W końcu więc dochodzi do konfrontacji i... no cóż, umierasz. Nawet jeśli po pierwszym strzale (twoim czy jego, nie ważne) nie zginiesz, to twoje nieprzygotowane oczy będą ślepe od błysku wystrzału, a w uszach masz jedynie piiiiii. Spanikowany strzelasz gdzie popadnie, trafiasz w okno, telewizor, może w dziecko obudzone przez larmo. A potem to już na pewno giniesz.


Ludzie powtarzają, że jakby cywile podczas tych ataków np. we Francji mieli broń, to byłoby mniej ofiar. Poważnie?
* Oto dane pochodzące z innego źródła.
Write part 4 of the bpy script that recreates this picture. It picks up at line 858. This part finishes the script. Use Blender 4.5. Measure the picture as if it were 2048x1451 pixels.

Tak wam się wydaje?
Kilku terrorystów nawala z karabinów, ludzie przerażeni biegają we wszystkich kierunkach i wtedy pojawia się ten uzbrojony dzięki prawu do posiadania broni cywil, który ratuje sytuacje (w twojej  wyobraźni wygląda jak ty. Coż za zbieg okoliczności). Wyskakuje na środek i oddaje kilka celnych strzałów. Wszystkie w głowę, ile strzałów tyle trupów. Ludzie biją brawo, przyjeżdża telewizja, jesteś bohaterem.

A teraz bardziej prawdopodobna wersja.
Jak poprzednio terryści strzelają do spanikowanych ludzi. Jest młyn jak na woodstockowym koncercie. Kilkoro z cywili ma broń. Nie potrafią się nią praktycznie posługiwać, są przerażeni, roztrzęsieni, wszystko dzieje się tak szybko. Słychać tylko krzyki i strzały. Nie mają pojęcia, którzy z nich to terroryści. Strzelają więc do każdego z bronią w ręku, czyli do siebie nawzajem. Ginie dużo więcej osób.


Ja rozumiem, że komuś faktycznie się może wydawać, że będzie bezpieczniejszy z tą bronią. Ale nie można myśleć tylko o własnym tyłku i ignorować takich scenariuszy jaki opisałem. To, że ty jesteś odpowiedzialny i może dobrze strzelasz nic nie znaczy. Ponieważ wielu innych nie potrafi. 

Poza tym, większość krzykaczy drących ryja jak to trzeba zajebać wszystkich ciapatych, również jest za łatwym dostępem do broni. Co najlepsze, że ci idioci często piszą takie rzeczy pod własnym nazwiskiem na yt, czy facebooku. Chryste, jakim kretynem trzeba być robiąc coś takiego. Jednak ważne jest to, że otwarcie przyznają, iż chcieliby ich wszystkich pozabijać. 
Jeśli więc jesteś zwolennikiem dostępu do broni i argumentujesz to swoim bezpieczeństwem, a jednocześnie wypierasz z umysłu, że dałbyś tym wszystkim szaleńcom, rasistom, kibolom narzędzie tak śmiercionośne jak broń palna, to jesteś albo wielkim ignorantem, albo egoistą.